Album Of The Month: Spiral Shadow by Kylesa



01. Tired Climb
02. Cheating Synergy
03. Drop Out
04. Crowded Road
05. Don't Look Back
06. Distance Closing In
07. To Forget
08. Forsaken
09. Spiral Shadow
10. Back and Forth
11. Dust


Total playing time 40:11


Geçtiğimiz sene "Static Tension" ile büyük başarı yakalamış
ABD' li Hardcore / Sludge grubu Kylesa,
Season of Mist etiketiyle yayınlanan ve çıkış tarihi 26 Ekim olan 5. stüdyo albümleri
"Spiral Shadow" ile yine zirvede.

Phillip Cope ve Laura Pleasants'ın gitar ve vokallerde yeraldığı grubun
en dikkat çekici yanı iki davulcuya (dual drum) sahip olması.

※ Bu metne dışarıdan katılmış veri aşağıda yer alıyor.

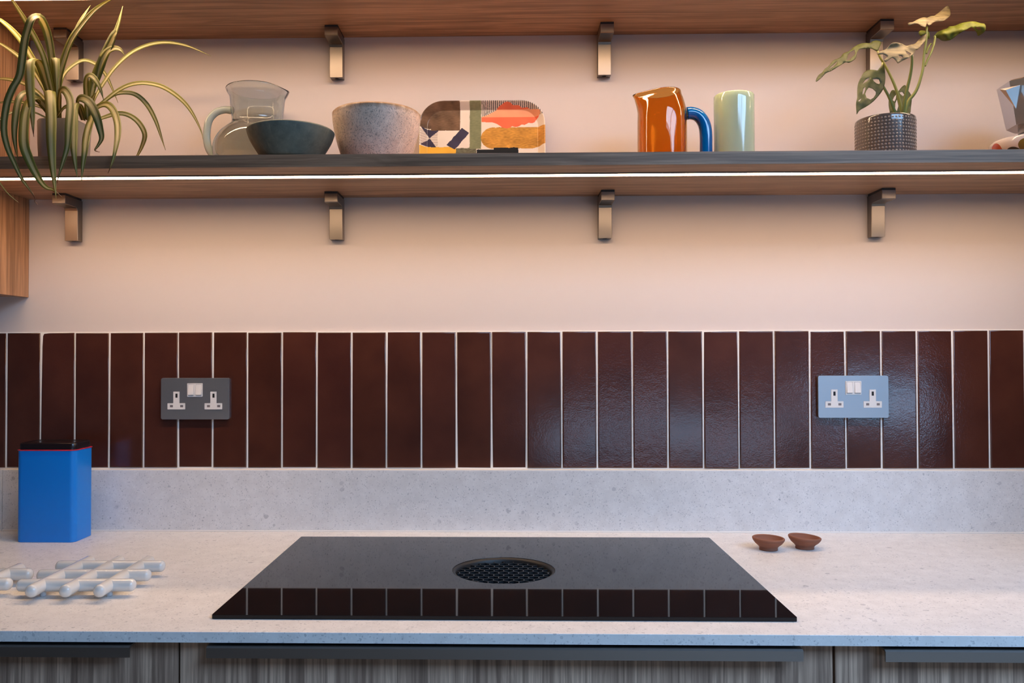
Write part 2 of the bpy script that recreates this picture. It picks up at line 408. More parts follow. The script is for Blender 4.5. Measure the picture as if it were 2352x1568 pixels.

Çift davulcunun uyumu için ayrı bir parantez açmak gerekir. Bazen aynı ritmi çalsalar da, farklı ritmlerdeki varyasyonları parçalara ayrı bir hava katmış.
Albumun genel havasının orta tempoda parçalardan oluştuğunu söylemek mümkün.

"Tired Climb" davulla birlikte doğu ezgilerini anımsatan melodiyi duyduğumuz introyla başlayıp daha sona hareketleniyor.
Melodik-groovy yapıdaki parçanın, açılış parçası olarak seçiminin yerinde olduğunu düşünüyorum.
Aynı melodik yapıyı yeryer enstrumental kısımları bulunan “Crowded Road”, “Forsaken”, ve “Spiral Shadow” parçalarında da görüyoruz.
"Drop Out" parçasında hem hardcore hem de stoner etkileşim görülmekte.
'Don't Look Back' parçası ise kuşkusuz albümün en öne çıkan ve radyolarda hit olması muhtemel bir parçası.

Kapak için de ayrı bir parantez açmak gerekir ki;
resmedilen sarmal döngü ve içinden çıkılmaz girdap, albumun genel konseptini besler nitelikte başarılı bir çalışma olduğu kanaatindeyim.


Pek dinlediğim bir tarz olmasa da, albumu baştan sona dinlemeden edemiyorum. Enslaved albümüyle birlikte yılın albümü olmaya aday. Nerdeyse bütün parçalar ayrı bir güzel.

Favorilerim; akılda kalıcı melodisiyle 'Don't Look Back' ve Laura'nın vokal yaptığı, Pearl Jam parçalarını anımsatan oynak ritmli "To Forget".
Diğer sevdiklerim, albumdeki en ağır ve düşük tempolu parçalar arasında sayılabilecek "Forsaken" ve kapanış parçası "Dust".